Vi ricordate quando Apple era cool?
“Think Different”, dicevano. E lo pensavano davvero. Spot in bianco e nero, copy che facevano tremare i polsi anche a un senior di Wieden+Kennedy, e quella sensazione che il mondo stesse veramente cambiando. Ho ancora un poster originale della campagna con Kermit e Jim Henson. Non lo venderò mai.
Fast forward: 2025. Aeroporto di Ginevra. Mi giro e BAM! Un cartellone.
“Une idée. Un Genmoji.”
Un procione hipster. Un hot dog antropomorfo in doppiopetto. Un piccione col drip da trapper in burnout. Ecco il punto: questa roba non è linguaggio. È rumore. È spam visivo travestito da branding. È estetica del segno svuotato, dove (per dirla con Barthes) l’autore è morto, e il significato è stato sostituito dal trend.

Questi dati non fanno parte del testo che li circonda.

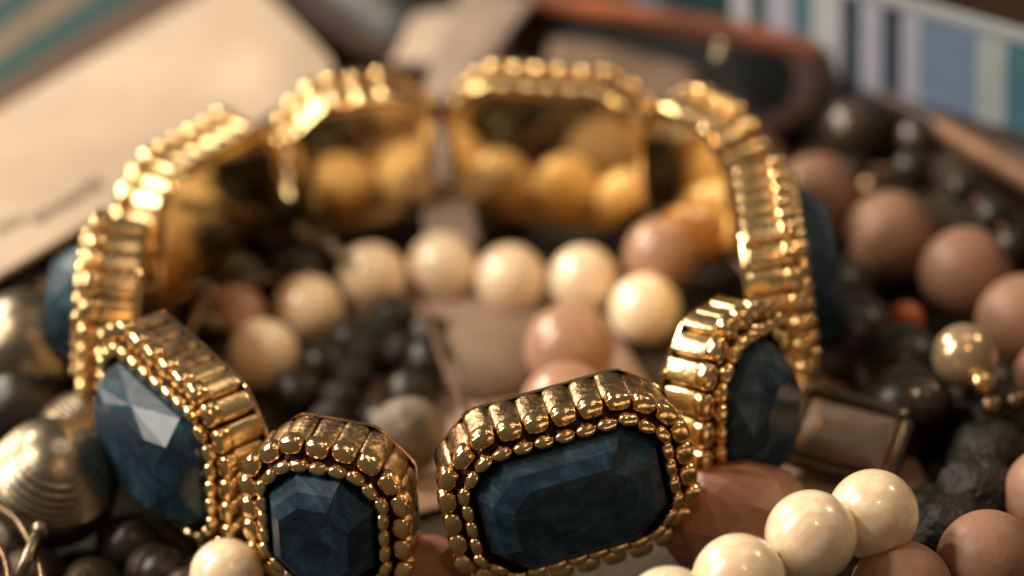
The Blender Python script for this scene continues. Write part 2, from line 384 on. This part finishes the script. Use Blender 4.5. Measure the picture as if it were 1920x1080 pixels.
strand('onyx_bracelet', 'black beads in the shade of the back left links', 'black bead bracelet',
       curve([(330, 470), (430, 400), (560, 400), (560, 520), (430, 540), (380, 620)], -.95, .56), .32, BLACK, 'black_bead', seg=(28, 16))
strand('onyx_necklace', 'black beads under the pearl arc behind the rough dark beads', 'black bead necklace',
       curve([(560, 740), (660, 640), (780, 600), (800, 700), (640, 880), (380, 1090), (230, 1010)], -1.05, .5), .27, BLACK, 'black_bead', seg=(24, 14))
strand('bronze_necklace', 'dull dark bronze beads along the bottom left under the blue stone', 'bronze bead necklace',
       curve([(230, 1020), (310, 1085), (420, 1150)], -1.05, .5), .26, DULL, 'bronze_bead', seg=(28, 16), rough=.06)

strand('bronze_bracelet', 'dark bronze beads between the sunglasses and the peach beads', 'bronze bead bracelet',
       curve([(1420, 290), (1600, 350), (1750, 420), (1870, 520)], -1.0, .8), .42, BRONZE, 'bronze_bead', seg=(28, 16), rough=.05)
thing('amber_bead', 'small orange amber bead under the peach beads', 'amber bead', at(1700, 598, -.6), data=sphere('amber_bead', .17, AMBER))
thing('champagne_pearl', 'shiny champagne metallic pearl at the right below the peach beads', 'pearl', at(1808, 668, -.1), data=sphere('champagne_pearl', .31, CHAMP, 40, 24))
thing('gold_bead', 'tiny gold bead touching the champagne pearl', 'gold bead', at(1842, 718, -.15), data=sphere('gold_bead', .12, BEADG))
for i, (x, y) in enumerate([(1860, 762), (1905, 752)]):
    thing('gold_spacer', ['small dull gold spacer bead left of its twin at the right edge', 'small dull gold spacer bead cut by the right edge of the picture'][i], 'spacer bead', at(x, y, -.3), data=sphere('gold_spacer', .11, BRONZE))
thing('glass_drop', 'small smoky glass bead under the champagne pearl', 'glass bead', at(1735, 750, -.35), data=sphere('glass_drop', .22, SMOKE))
# small chain
t = thing('fine_chain', 'fine metal chain behind the pearl arc inside the bracelet', 'chain', at(600, 450, -.6))
cm = sphere('chain_link', .065, SILV, 12, 8)
for i in range(9): link('chain_link', cm, t, Matrix.Translation(at(560+11*i, 432+6*i + 5*math.sin(i), -.6)-t.location))
thing('rose_bead', 'dusky rose bead behind the two leftmost pearls', 'bead', at(450, 585, -.75), data=sphere('rose_bead', .26, PINK))
thing('crystal_bead', 'tiny clear crystal bead beside the dusky rose bead', 'crystal bead', at(397, 607, -.6), data=sphere('crystal_bead', .11, SILV))
v, f = tube(catmull([at(350, 640, -.8), at(385, 570, -.7), at(440, 540, -.7), at(520, 520, -.8)], 8), .05, 8)
thing('wire_earring', 'thin bronze wire arc behind the leftmost pearls', 'earring', data=me('wire_earring', v, f, BRONZE))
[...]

Peirce ci aveva avvertiti: i segni (emoji incluse) non sono mai neutri. Sono convenzioni, simboli, icone, indici. E quando tutte e tre le categorie vengono prodotte in batch da un algoritmo, non comunichi più: compiaci.
Wittgenstein scriveva che “i limiti del mio linguaggio sono i limiti del mio mondo”. Se è così, allora oggi il nostro mondo è fatto di emoji in giacca e cravatta che ballano per like.
Apple non pensa più diverso. Apple ora mima il diverso.
Lo formatta. Lo codifica.
Dov’è finito Jobs? No, non Steve. Il suo pensiero. L’iconoclastia. Quello che al suo funerale voleva il silenzio come messaggio e distribuiva copie di Autobiografia di uno Yogi.
O forse sto solo diventando un vecchio che guarda i cantieri e si lamenta di tutto.
Però almeno non li disegno con Genmoji.
Alla prossima settimana, un saluto da Simone.